The problem for me in using propriety software in education is that too much emphasis is sometimes placed on learnng a particular version of the software at the expense of understanding the underlying principles. We only have to consider the reaction to Microsoft’s introduction of the Ribbon. If learners are exposed and expected to use and explore different tools for different purposes this may encourage flexibility and adaptability as the ICT landscape shifts. After all learners are coping with using different types of user interfaces in the social software and mobile technologies in a rapidly changing environment.
Agree with the need for adaptability-Kevin. But if we take the NSW DETs Enterprise suite of Adobe and MS, there is already and overlap in a competing space. When there are limited resources to support applications and money for licensing- there needs to be a tilt towards what needs to be provided as core tools and what the rest of the field requires (niche apps). The changing landscape of open apps also is critical as the recent decision of Ning to charge for its se services shows.
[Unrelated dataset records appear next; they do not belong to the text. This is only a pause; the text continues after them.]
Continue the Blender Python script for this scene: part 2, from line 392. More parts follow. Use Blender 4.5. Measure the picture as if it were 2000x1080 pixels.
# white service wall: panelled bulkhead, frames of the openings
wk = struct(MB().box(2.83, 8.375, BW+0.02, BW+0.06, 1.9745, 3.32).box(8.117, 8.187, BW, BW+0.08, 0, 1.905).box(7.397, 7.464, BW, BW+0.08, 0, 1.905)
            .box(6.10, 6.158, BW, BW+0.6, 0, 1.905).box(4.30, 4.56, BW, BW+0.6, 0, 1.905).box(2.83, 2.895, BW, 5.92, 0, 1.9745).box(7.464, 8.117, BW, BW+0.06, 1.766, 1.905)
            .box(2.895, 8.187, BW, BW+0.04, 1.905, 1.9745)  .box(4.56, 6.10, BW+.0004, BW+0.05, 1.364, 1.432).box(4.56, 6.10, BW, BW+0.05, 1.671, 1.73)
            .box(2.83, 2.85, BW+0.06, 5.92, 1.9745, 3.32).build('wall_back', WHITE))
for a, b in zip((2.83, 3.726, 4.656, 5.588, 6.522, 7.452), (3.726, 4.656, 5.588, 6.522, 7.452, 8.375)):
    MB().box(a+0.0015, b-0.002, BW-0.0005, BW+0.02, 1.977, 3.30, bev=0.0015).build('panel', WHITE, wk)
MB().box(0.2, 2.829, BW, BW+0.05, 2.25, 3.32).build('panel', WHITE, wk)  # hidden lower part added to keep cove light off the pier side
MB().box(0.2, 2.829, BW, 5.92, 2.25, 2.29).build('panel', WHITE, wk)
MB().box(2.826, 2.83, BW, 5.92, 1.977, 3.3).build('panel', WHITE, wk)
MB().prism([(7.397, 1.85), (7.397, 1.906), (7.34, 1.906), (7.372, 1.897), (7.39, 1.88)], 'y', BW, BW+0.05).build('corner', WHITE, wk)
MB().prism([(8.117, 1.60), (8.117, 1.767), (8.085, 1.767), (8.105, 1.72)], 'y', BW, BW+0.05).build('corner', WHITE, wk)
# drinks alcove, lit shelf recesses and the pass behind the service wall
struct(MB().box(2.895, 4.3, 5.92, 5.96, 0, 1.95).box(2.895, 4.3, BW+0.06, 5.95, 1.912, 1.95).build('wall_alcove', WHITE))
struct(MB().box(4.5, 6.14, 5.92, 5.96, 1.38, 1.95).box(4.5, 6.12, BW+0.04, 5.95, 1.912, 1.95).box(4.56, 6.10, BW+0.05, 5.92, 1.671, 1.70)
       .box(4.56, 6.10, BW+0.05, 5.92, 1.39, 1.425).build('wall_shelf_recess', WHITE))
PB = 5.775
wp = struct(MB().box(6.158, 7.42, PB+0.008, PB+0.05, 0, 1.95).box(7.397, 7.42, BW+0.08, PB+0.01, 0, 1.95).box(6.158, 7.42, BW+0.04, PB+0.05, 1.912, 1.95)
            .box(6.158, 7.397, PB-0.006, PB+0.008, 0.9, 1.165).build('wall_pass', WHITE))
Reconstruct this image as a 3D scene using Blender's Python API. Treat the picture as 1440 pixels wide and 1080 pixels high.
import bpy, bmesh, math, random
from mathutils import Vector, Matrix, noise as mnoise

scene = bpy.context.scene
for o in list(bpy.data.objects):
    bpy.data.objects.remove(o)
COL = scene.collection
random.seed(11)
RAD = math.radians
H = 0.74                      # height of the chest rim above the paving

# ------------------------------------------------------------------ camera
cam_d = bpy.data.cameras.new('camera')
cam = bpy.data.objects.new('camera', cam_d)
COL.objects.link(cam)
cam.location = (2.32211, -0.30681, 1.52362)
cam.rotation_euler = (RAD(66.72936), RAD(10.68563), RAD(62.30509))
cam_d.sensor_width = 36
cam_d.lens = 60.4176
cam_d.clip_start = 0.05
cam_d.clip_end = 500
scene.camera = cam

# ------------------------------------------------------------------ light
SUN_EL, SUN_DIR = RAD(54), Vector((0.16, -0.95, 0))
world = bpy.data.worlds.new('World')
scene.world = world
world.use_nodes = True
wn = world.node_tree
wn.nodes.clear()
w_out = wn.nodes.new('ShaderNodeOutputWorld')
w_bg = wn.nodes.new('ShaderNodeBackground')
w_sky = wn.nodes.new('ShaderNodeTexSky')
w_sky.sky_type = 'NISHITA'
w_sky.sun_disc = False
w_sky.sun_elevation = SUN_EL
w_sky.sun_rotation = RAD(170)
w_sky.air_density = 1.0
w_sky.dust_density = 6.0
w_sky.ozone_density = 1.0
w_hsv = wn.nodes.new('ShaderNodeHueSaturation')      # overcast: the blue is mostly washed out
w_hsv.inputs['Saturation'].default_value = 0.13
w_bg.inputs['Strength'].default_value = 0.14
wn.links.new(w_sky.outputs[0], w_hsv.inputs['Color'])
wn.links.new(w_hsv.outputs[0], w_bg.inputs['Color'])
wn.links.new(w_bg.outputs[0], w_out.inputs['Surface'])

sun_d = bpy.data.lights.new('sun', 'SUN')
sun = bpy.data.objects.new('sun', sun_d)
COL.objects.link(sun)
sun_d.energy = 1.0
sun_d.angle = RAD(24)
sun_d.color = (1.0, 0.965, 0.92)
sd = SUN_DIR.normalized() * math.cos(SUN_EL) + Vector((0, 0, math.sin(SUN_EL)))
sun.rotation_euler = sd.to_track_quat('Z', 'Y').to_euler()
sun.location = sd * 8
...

Interesting debating point however probably a moot point now that NSW has already decided the path it wants to follow. As a point of comparison it is interesting to view the video attached to this blog post at Mashable http://mashable.com/2010/04/28/schools-google-apps/
Different scale, similar intent and a slightly different approach via the use of Google docs with Apple laptops.
You’re right Ian- we are locked in currently for the release of the current tools. The Google Apps was certainly an alternate path here- interestng that the cost factor is first consideration (even in the US) for adoption, something that became a theme in any discussion rexcently with the visiting CIO of Miame Daide.